-------- Available data --------
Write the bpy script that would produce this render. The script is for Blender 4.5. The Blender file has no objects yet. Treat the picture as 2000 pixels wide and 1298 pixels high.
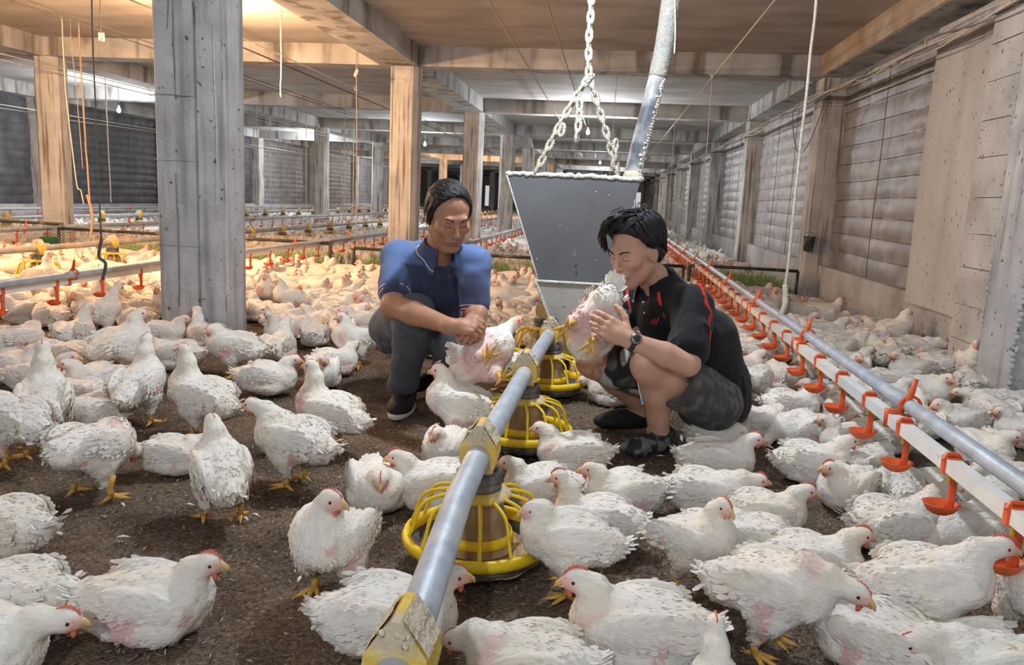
import bpy, math, random
import numpy as np
from mathutils import Matrix, Vector, Euler

SC = bpy.context.scene
COL = SC.collection
rng = np.random.default_rng(7)
random.seed(7)
R = math.radians

# ------------------------------------------------------------------ camera, world, light, exposure
CAM_H, FPX, YAW, PITCH, ROLL = .9, 1519.1, .1161, .1706, .0465
_f = np.array([-math.sin(YAW)*math.cos(PITCH), math.cos(YAW)*math.cos(PITCH), -math.sin(PITCH)])
_r = np.array([math.cos(YAW), math.sin(YAW), 0.]); _u = np.cross(_r, _f)
_r, _u = math.cos(ROLL)*_r+math.sin(ROLL)*_u, -math.sin(ROLL)*_r+math.cos(ROLL)*_u
cd = bpy.data.cameras.new('camera'); cam = bpy.data.objects.new('camera', cd); COL.objects.link(cam)
cd.sensor_width = 36; cd.lens = 36*FPX/2000; cd.clip_start = .05; cd.clip_end = 200
M = Matrix(((_r[0], _u[0], -_f[0], 0), (_r[1], _u[1], -_f[1], 0), (_r[2], _u[2], -_f[2], CAM_H), (0, 0, 0, 1)))
cam.matrix_world = M
SC.camera = cam

def ray(px, py): return _f+_r*(px-1000)/FPX-_u*(py-649)/FPX
def ground(px, py, z=0.):
    d = ray(px, py); return np.array([0, 0, CAM_H])+d*(z-CAM_H)/d[2]
def at(px, py, Y):
    d = ray(px, py); return np.array([0, 0, CAM_H])+d*Y/d[1]
def pix(P):
    d = np.asarray(P, float)-np.array([0, 0, CAM_H]); z = d@_f
    return np.stack([1000+FPX*(d@_r)/z, 649-FPX*(d@_u)/z, z], -1)

W = bpy.data.worlds.new('world'); SC.world = W; W.use_nodes = True
W.node_tree.nodes['Background'].inputs[0].default_value = (.93, .96, 1, 1)
W.node_tree.nodes['Background'].inputs[1].default_value = .58
SC.view_settings.view_transform = 'Standard'; SC.view_settings.look = 'None'
SC.view_settings.gamma = 1; SC.view_settings.use_curve_mapping = False
SC.view_settings.exposure = 0.12
try:
    SC.cycles.use_denoising = True
    SC.cycles.max_bounces = 6; SC.cycles.diffuse_bounces = 4; SC.cycles.glossy_bounces = 2
    SC.cycles.transmission_bounces = 4; SC.cycles.transparent_max_bounces = 6
    SC.cycles.sample_clamp_indirect = 6; SC.cycles.caustics_reflective = False; SC.cycles.caustics_refractive = False
except Exception: pass
COOL, WARM = (.86, .93, 1.), (1., .60, .32)
BULB_W = 98.; WARM_W = 230.

# ------------------------------------------------------------------ helpers
def vnoise(P, freq, seed=0):
    Q = np.asarray(P, float)*freq+seed*17.31; I = np.floor(Q).astype(np.int64); Fq = Q-I; Fq = Fq*Fq*(3-2*Fq)
    def hsh(a, b, c):
        n = (a*374761393+b*668265263+c*2147483647+seed*144665)&0xffffffff
        n = ((n ^ (n >> 13))*1274126177)&0xffffffff
        return ((n ^ (n >> 16))&0xffff)/32767.5-1
    out = 0
    for i in (0, 1):
        for j in (0, 1):
            for k in (0, 1):
                w = (Fq[..., 0] if i else 1-Fq[..., 0])*(Fq[..., 1] if j else 1-Fq[..., 1])*(Fq[..., 2] if k else 1-Fq[..., 2])
                out = out+w*hsh(I[..., 0]+i, I[..., 1]+j, I[..., 2]+k)
    return out

class MB:
    """collects pieces of ONE mesh"""
    def __init__(s): s.V = []; s.F = []; s.C = []; s.n = 0
    def add(s, V, F, col=None):
        V = np.asarray(V, float); s.V.append(V)
        for f in (F if isinstance(F, list) else [F]):
            if len(f): s.F.append(np.asarray(f, np.int64)+s.n)
        s.C.append(np.broadcast_to(np.asarray(col if col is not None else (1, 1, 1), float), (len(V), 3)))
        s.n += len(V); return s
    def mesh(s, name, m=None, smooth=True):
        return mkmesh(name, np.concatenate(s.V), s.F, m, np.concatenate(s.C), smooth)
    def build(s, name, m=None, parent=None, smooth=True, loc=None):
        return link(name, s.mesh(name, m, smooth), parent, loc)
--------
### Task to complete
All the material shown above is to be copied exactly, with no pictures carried over.

### Written answer
Write the bpy script that would produce this render. The script is for Blender 4.5. The Blender file has no objects yet. Treat the picture as 2000 pixels wide and 1298 pixels high.
import bpy, math, random
import numpy as np
from mathutils import Matrix, Vector, Euler

SC = bpy.context.scene
COL = SC.collection
rng = np.random.default_rng(7)
random.seed(7)
R = math.radians

# ------------------------------------------------------------------ camera, world, light, exposure
CAM_H, FPX, YAW, PITCH, ROLL = .9, 1519.1, .1161, .1706, .0465
_f = np.array([-math.sin(YAW)*math.cos(PITCH), math.cos(YAW)*math.cos(PITCH), -math.sin(PITCH)])
_r = np.array([math.cos(YAW), math.sin(YAW), 0.]); _u = np.cross(_r, _f)
_r, _u = math.cos(ROLL)*_r+math.sin(ROLL)*_u, -math.sin(ROLL)*_r+math.cos(ROLL)*_u
cd = bpy.data.cameras.new('camera'); cam = bpy.data.objects.new('camera', cd); COL.objects.link(cam)
cd.sensor_width = 36; cd.lens = 36*FPX/2000; cd.clip_start = .05; cd.clip_end = 200
M = Matrix(((_r[0], _u[0], -_f[0], 0), (_r[1], _u[1], -_f[1], 0), (_r[2], _u[2], -_f[2], CAM_H), (0, 0, 0, 1)))
cam.matrix_world = M
SC.camera = cam

def ray(px, py): return _f+_r*(px-1000)/FPX-_u*(py-649)/FPX
def ground(px, py, z=0.):
    d = ray(px, py); return np.array([0, 0, CAM_H])+d*(z-CAM_H)/d[2]
def at(px, py, Y):
    d = ray(px, py); return np.array([0, 0, CAM_H])+d*Y/d[1]
def pix(P):
    d = np.asarray(P, float)-np.array([0, 0, CAM_H]); z = d@_f
    return np.stack([1000+FPX*(d@_r)/z, 649-FPX*(d@_u)/z, z], -1)

W = bpy.data.worlds.new('world'); SC.world = W; W.use_nodes = True
W.node_tree.nodes['Background'].inputs[0].default_value = (.93, .96, 1, 1)
W.node_tree.nodes['Background'].inputs[1].default_value = .58
SC.view_settings.view_transform = 'Standard'; SC.view_settings.look = 'None'
SC.view_settings.gamma = 1; SC.view_settings.use_curve_mapping = False
SC.view_settings.exposure = 0.12
try:
    SC.cycles.use_denoising = True
    SC.cycles.max_bounces = 6; SC.cycles.diffuse_bounces = 4; SC.cycles.glossy_bounces = 2
    SC.cycles.transmission_bounces = 4; SC.cycles.transparent_max_bounces = 6
    SC.cycles.sample_clamp_indirect = 6; SC.cycles.caustics_reflective = False; SC.cycles.caustics_refractive = False
except Exception: pass
COOL, WARM = (.86, .93, 1.), (1., .60, .32)
BULB_W = 98.; WARM_W = 230.

# ------------------------------------------------------------------ helpers
def vnoise(P, freq, seed=0):
    Q = np.asarray(P, float)*freq+seed*17.31; I = np.floor(Q).astype(np.int64); Fq = Q-I; Fq = Fq*Fq*(3-2*Fq)
    def hsh(a, b, c):
        n = (a*374761393+b*668265263+c*2147483647+seed*144665)&0xffffffff
        n = ((n ^ (n >> 13))*1274126177)&0xffffffff
        return ((n ^ (n >> 16))&0xffff)/32767.5-1
    out = 0
    for i in (0, 1):
        for j in (0, 1):
            for k in (0, 1):
                w = (Fq[..., 0] if i else 1-Fq[..., 0])*(Fq[..., 1] if j else 1-Fq[..., 1])*(Fq[..., 2] if k else 1-Fq[..., 2])
                out = out+w*hsh(I[..., 0]+i, I[..., 1]+j, I[..., 2]+k)
    return out

class MB:
    """collects pieces of ONE mesh"""
    def __init__(s): s.V = []; s.F = []; s.C = []; s.n = 0
    def add(s, V, F, col=None):
        V = np.asarray(V, float); s.V.append(V)
        for f in (F if isinstance(F, list) else [F]):
            if len(f): s.F.append(np.asarray(f, np.int64)+s.n)
        s.C.append(np.broadcast_to(np.asarray(col if col is not None else (1, 1, 1), float), (len(V), 3)))
        s.n += len(V); return s
    def mesh(s, name, m=None, smooth=True):
        return mkmesh(name, np.concatenate(s.V), s.F, m, np.concatenate(s.C), smooth)
    def build(s, name, m=None, parent=None, smooth=True, loc=None):
        return link(name, s.mesh(name, m, smooth), parent, loc)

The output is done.